▶ **INSTRUCTIONS FOR THE TASK**
From the records below, copy out exactly the lines from the one containing "Build this scene" to the one containing "nrg = np.random.default_rng(5)", both included. Add nothing else.

▬▬▬▬▬▬▬▬▬▬

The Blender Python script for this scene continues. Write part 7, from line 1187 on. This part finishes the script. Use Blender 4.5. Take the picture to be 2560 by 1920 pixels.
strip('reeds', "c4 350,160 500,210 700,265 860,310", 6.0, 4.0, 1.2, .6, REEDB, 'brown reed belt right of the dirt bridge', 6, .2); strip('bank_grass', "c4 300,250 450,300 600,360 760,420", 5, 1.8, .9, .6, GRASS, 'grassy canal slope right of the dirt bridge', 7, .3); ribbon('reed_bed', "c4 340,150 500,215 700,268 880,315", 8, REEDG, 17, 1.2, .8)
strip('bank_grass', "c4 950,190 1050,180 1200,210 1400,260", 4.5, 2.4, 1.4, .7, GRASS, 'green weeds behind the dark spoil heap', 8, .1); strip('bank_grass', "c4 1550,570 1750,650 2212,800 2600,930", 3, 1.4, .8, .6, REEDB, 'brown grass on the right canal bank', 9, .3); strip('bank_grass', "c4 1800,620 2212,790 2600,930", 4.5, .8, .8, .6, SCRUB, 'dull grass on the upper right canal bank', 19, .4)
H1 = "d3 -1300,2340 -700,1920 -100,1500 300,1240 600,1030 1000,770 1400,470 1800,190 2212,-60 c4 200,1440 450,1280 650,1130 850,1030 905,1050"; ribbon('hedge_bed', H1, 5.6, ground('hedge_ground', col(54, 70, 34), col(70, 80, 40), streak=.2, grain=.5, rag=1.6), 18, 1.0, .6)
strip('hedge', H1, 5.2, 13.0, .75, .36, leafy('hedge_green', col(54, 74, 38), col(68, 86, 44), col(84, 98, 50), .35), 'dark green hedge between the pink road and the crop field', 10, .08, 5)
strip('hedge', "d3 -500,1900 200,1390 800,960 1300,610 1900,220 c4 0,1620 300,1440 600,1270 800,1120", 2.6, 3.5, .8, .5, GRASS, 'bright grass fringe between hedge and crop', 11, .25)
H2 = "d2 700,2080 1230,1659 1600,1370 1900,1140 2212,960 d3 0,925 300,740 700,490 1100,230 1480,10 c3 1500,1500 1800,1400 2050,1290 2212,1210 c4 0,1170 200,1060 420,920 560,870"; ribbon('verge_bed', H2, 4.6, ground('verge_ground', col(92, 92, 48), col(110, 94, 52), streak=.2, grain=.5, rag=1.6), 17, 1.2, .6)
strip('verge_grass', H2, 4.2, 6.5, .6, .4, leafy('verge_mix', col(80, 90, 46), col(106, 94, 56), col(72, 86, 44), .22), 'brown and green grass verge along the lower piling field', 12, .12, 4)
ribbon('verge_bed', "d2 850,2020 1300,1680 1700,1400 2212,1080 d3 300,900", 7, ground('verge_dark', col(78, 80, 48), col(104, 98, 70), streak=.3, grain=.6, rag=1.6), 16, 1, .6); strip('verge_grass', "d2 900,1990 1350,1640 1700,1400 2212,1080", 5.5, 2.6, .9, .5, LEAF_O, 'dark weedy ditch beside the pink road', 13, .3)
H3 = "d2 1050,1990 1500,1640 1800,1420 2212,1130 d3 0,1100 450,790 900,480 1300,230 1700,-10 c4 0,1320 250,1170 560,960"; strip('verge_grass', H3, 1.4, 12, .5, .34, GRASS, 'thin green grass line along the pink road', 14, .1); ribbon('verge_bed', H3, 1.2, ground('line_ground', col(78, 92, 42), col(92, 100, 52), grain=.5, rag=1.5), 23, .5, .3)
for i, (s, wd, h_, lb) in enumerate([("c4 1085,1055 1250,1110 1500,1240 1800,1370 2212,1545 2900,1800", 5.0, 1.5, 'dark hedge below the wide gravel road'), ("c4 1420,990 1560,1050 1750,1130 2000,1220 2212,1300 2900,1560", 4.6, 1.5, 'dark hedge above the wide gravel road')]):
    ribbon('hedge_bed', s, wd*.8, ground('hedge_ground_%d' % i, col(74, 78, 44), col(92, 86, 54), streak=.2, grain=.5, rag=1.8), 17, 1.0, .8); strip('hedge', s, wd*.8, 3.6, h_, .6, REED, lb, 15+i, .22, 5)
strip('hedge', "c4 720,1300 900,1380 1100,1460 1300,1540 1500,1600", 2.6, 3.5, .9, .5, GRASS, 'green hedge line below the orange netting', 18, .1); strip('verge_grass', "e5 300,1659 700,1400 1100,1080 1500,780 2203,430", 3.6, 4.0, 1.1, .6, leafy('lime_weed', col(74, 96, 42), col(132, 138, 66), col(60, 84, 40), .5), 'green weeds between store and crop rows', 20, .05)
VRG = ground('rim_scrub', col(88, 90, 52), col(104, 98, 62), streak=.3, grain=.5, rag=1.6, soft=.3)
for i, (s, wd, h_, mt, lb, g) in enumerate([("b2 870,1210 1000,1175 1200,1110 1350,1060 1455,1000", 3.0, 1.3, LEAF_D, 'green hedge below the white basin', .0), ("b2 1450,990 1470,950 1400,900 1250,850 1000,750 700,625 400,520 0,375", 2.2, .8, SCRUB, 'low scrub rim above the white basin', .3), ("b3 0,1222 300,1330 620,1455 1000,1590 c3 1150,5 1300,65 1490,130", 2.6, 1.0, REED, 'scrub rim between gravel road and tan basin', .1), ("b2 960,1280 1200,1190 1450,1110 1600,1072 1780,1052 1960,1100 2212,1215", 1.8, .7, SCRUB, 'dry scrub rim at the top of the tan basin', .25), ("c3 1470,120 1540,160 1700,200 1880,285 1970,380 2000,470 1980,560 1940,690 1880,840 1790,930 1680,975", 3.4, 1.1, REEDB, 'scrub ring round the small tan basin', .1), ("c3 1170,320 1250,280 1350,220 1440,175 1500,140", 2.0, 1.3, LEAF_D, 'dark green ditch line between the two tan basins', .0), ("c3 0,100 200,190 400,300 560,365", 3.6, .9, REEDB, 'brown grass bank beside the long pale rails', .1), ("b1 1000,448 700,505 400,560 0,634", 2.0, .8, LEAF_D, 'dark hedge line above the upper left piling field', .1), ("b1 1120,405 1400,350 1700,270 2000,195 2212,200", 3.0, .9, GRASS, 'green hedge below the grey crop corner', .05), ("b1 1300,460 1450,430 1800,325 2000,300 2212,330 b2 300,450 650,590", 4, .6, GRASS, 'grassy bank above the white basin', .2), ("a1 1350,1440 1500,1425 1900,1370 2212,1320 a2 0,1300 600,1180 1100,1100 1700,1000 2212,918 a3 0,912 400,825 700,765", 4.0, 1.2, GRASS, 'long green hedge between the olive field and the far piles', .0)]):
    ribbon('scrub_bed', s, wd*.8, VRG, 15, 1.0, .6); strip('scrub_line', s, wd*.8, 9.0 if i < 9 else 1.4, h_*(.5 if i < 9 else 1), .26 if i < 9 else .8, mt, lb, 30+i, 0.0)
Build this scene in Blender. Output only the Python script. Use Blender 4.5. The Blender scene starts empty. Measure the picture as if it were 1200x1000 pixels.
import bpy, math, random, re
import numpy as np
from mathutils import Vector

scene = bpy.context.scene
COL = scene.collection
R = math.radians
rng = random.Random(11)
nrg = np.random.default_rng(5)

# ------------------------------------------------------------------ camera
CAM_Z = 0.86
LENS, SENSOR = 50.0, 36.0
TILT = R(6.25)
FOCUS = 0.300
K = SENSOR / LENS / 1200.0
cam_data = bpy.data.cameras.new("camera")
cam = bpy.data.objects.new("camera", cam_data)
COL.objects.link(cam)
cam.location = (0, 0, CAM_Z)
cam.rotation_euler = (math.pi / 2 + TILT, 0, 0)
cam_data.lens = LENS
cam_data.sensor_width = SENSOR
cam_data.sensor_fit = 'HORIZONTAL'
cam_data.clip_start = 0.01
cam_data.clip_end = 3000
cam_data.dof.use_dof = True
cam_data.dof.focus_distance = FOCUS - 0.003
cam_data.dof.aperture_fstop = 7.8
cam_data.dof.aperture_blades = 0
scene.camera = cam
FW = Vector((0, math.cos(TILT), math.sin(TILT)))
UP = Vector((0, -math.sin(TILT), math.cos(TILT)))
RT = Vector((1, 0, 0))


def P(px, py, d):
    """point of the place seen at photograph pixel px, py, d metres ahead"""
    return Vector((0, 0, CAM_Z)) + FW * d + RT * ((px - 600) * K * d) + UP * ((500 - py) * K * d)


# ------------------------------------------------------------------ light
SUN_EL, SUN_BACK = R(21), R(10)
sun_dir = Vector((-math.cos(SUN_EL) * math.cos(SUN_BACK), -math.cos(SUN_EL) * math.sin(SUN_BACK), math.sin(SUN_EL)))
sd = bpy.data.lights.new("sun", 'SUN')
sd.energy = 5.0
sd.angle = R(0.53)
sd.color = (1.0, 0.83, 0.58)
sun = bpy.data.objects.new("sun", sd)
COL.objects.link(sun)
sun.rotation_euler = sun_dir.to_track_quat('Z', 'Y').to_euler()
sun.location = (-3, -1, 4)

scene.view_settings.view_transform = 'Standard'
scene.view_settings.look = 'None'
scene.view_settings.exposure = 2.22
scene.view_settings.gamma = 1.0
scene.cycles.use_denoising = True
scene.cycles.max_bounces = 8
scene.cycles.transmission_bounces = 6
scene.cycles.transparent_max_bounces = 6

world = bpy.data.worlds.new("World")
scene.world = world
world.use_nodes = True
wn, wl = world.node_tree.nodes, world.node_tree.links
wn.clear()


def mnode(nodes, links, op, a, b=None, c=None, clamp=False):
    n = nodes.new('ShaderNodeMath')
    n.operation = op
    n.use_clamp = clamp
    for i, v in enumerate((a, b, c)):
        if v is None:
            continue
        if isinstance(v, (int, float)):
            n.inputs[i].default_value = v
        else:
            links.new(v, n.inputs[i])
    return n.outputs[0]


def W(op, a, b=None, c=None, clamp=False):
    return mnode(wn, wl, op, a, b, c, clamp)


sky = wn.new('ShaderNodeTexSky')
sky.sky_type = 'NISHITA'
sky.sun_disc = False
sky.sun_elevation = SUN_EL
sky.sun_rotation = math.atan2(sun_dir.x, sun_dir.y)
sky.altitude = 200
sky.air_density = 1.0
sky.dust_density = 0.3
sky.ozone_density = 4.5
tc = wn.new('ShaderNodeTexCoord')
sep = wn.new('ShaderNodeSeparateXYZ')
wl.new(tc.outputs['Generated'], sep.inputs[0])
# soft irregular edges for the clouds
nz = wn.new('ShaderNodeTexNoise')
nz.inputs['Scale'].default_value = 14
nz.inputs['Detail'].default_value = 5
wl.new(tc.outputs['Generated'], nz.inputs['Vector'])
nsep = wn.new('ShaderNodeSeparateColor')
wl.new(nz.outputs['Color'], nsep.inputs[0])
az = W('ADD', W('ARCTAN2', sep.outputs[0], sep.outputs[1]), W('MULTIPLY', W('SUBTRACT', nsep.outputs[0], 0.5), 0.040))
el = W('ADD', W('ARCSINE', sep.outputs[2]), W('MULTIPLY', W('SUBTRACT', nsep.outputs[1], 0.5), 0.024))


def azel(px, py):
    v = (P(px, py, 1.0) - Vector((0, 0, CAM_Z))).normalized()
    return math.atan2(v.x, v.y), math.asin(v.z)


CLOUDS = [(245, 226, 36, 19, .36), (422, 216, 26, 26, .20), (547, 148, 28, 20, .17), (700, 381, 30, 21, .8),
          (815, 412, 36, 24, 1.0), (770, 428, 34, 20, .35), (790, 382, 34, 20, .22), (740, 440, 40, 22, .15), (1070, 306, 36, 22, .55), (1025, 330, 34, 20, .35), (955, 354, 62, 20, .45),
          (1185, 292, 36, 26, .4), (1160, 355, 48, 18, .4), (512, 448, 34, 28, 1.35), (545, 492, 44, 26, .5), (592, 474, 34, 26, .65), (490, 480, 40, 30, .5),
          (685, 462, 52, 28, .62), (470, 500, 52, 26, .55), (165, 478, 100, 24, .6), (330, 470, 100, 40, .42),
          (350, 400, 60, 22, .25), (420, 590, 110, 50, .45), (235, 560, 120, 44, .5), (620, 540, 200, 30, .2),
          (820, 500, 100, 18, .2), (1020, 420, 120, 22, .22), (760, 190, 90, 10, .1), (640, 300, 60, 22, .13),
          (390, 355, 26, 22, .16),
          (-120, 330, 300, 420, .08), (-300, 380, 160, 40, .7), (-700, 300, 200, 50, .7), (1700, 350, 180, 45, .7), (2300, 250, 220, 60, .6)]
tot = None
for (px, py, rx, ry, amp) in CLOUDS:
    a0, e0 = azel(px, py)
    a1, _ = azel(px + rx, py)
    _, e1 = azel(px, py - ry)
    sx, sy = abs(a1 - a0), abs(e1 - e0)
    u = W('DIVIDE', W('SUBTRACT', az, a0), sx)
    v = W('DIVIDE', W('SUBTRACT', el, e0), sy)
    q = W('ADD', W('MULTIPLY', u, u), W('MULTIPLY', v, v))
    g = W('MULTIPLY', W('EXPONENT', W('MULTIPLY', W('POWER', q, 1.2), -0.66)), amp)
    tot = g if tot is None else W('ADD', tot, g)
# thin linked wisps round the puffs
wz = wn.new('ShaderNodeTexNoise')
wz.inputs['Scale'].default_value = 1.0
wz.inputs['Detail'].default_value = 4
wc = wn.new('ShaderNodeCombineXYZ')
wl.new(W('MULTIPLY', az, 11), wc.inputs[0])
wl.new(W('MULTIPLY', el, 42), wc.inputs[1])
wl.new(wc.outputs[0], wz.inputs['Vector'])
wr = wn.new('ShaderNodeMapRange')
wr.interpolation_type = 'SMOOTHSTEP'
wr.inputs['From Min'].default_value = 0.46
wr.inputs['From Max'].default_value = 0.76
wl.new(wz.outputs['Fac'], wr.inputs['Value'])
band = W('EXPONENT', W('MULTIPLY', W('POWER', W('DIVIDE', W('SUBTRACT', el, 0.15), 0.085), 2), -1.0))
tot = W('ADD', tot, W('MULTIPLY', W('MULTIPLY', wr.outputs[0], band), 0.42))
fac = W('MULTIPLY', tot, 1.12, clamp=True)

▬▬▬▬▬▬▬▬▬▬

▶ **ANSWER TO THIS EXERCISE**
Build this scene in Blender. Output only the Python script. Use Blender 4.5. The Blender scene starts empty. Measure the picture as if it were 1200x1000 pixels.
import bpy, math, random, re
import numpy as np
from mathutils import Vector

scene = bpy.context.scene
COL = scene.collection
R = math.radians
rng = random.Random(11)
nrg = np.random.default_rng(5)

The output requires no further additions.